October 09, 1994|PAUL JACOBS | TIMES STAFF WRITER

Miller goes further. He also wants to put caps on what candidates and their committees are allowed to spend. And he has called for an end to the common practice of soliciting lobbyists for political contributions. Miller has voluntarily signed a California Common Cause pledge not to ask lobbyists for campaign money. Jones has refused to do so--and several Capitol lobbyists showed up at a recent Jones fund-raiser.
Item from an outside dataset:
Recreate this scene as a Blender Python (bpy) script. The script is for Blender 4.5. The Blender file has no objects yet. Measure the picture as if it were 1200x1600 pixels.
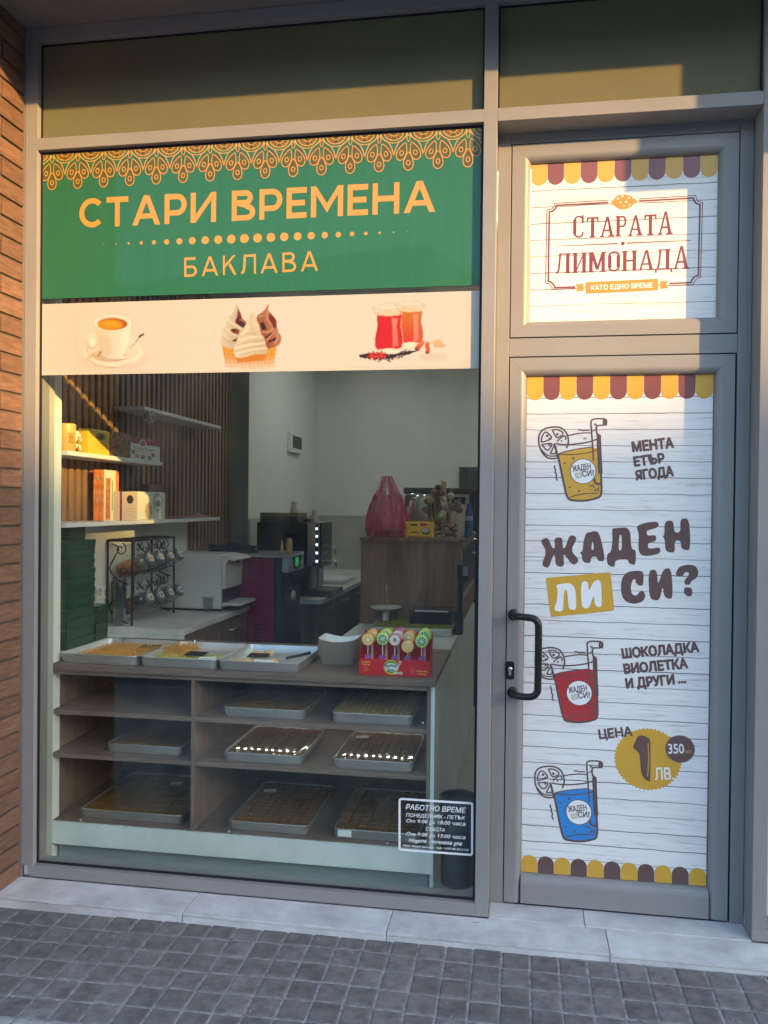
import bpy, math, random
import numpy as np
from mathutils import Vector, Matrix
from mathutils.geometry import tessellate_polygon
random.seed(11)
SC = bpy.context.scene
COL = SC.collection
rad = math.radians

# ------------------------------------------------------------------ camera
CAM = Vector((0.0, -3.10, 1.53))
YAW, PITCH, ROLL, FPX = rad(9.3), rad(-0.55), rad(0.595), 1303.0
_f = Vector((-math.sin(YAW)*math.cos(PITCH), math.cos(YAW)*math.cos(PITCH), math.sin(PITCH)))
_r = Vector((math.cos(YAW), math.sin(YAW), 0)); _u = _r.cross(_f)
_c, _s = math.cos(ROLL), math.sin(ROLL)
_r, _u = _c*_r + _s*_u, -_s*_r + _c*_u
cd = bpy.data.cameras.new('camera'); co = bpy.data.objects.new('camera', cd); COL.objects.link(co)
cd.sensor_fit = 'HORIZONTAL'; cd.sensor_width = 36; cd.lens = FPX/1200*36
cd.clip_start = 0.05; cd.clip_end = 600
co.matrix_world = Matrix(((_r.x, _u.x, -_f.x, CAM.x), (_r.y, _u.y, -_f.y, CAM.y), (_r.z, _u.z, -_f.z, CAM.z), (0, 0, 0, 1)))
SC.camera = co

# ------------------------------------------------------------------ sky, sun, exposure
SUN_FROM = Vector((1.575, -1.0, 0.42)).normalized()      # towards the sun
el = math.asin(SUN_FROM.z); az = math.atan2(SUN_FROM.x, SUN_FROM.y)
w = bpy.data.worlds.new('World'); SC.world = w; w.use_nodes = True
nt = w.node_tree
sky = nt.nodes.new('ShaderNodeTexSky'); sky.sky_type = 'NISHITA'; sky.sun_disc = False
sky.sun_elevation = el; sky.sun_rotation = az; sky.air_density = 1.0; sky.dust_density = 1.2; sky.ozone_density = 1.5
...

Like most Democrats, Miller is an enthusiastic supporter of the federal "motor voter" statute, which requires states to begin registering voters when they apply for driver's licenses or other state services. Jones pledges to implement the new law, but his fellow Republican, Gov. Pete Wilson, has ordered state officials not to start up the new registration system Jan. 1 unless the federal government provides the money to run it.

Miller leaves no doubt what he will do if Wilson is reelected and refuses to comply: "If Pete Wilson is governor, on Jan. 2 of 1995 . . . if I am secretary of state, he will find himself in court on that afternoon."

Jones has attacked his rival for reducing or forgiving millions of dollars in fines for those late in filing campaign and lobbyist disclosure statements. Miller says he has been evenhanded, forgiving and reducing fines regardless of party affiliation except where violations are shown to be willful.

Miller was raised in the Northern California lumber town of Chester, where his father worked at the sawmill. The candidate lives on a small farm in the Central Valley, where he and his partner raise nuts and other crops.

Miller went off to UC Davis and then Boalt Hall, the law school at UC Berkeley. He was one of the original members of the state Fair Political Practices Commission. In 1976, he went to work for Eu as chief counsel in the secretary of state's office, later becoming her top deputy. Eu's campaign treasury is Miller's biggest contributor.

Jones was born on his father's ranch near Coalinga, Calif. He graduated from Cal State Fresno, where he was student body president. He lost in his first run for the Assembly in 1976. But he says he learned a lesson: When he ran again six years later, he hired the winner's campaign consultant.

In 1991, he became the Assembly's Republican leader in a revolt against the "cavemen," conservative legislators who had run the GOP caucus for seven years. He stepped down the next year after Republicans lost two Assembly seats under his leadership.

Also in the race are third-party candidates Peggy Christensen, Libertarian; Israel Feuer, Peace and Freedom; Margaret Garcia, Green, and Dorothy Kreiss Robbins, American Independent.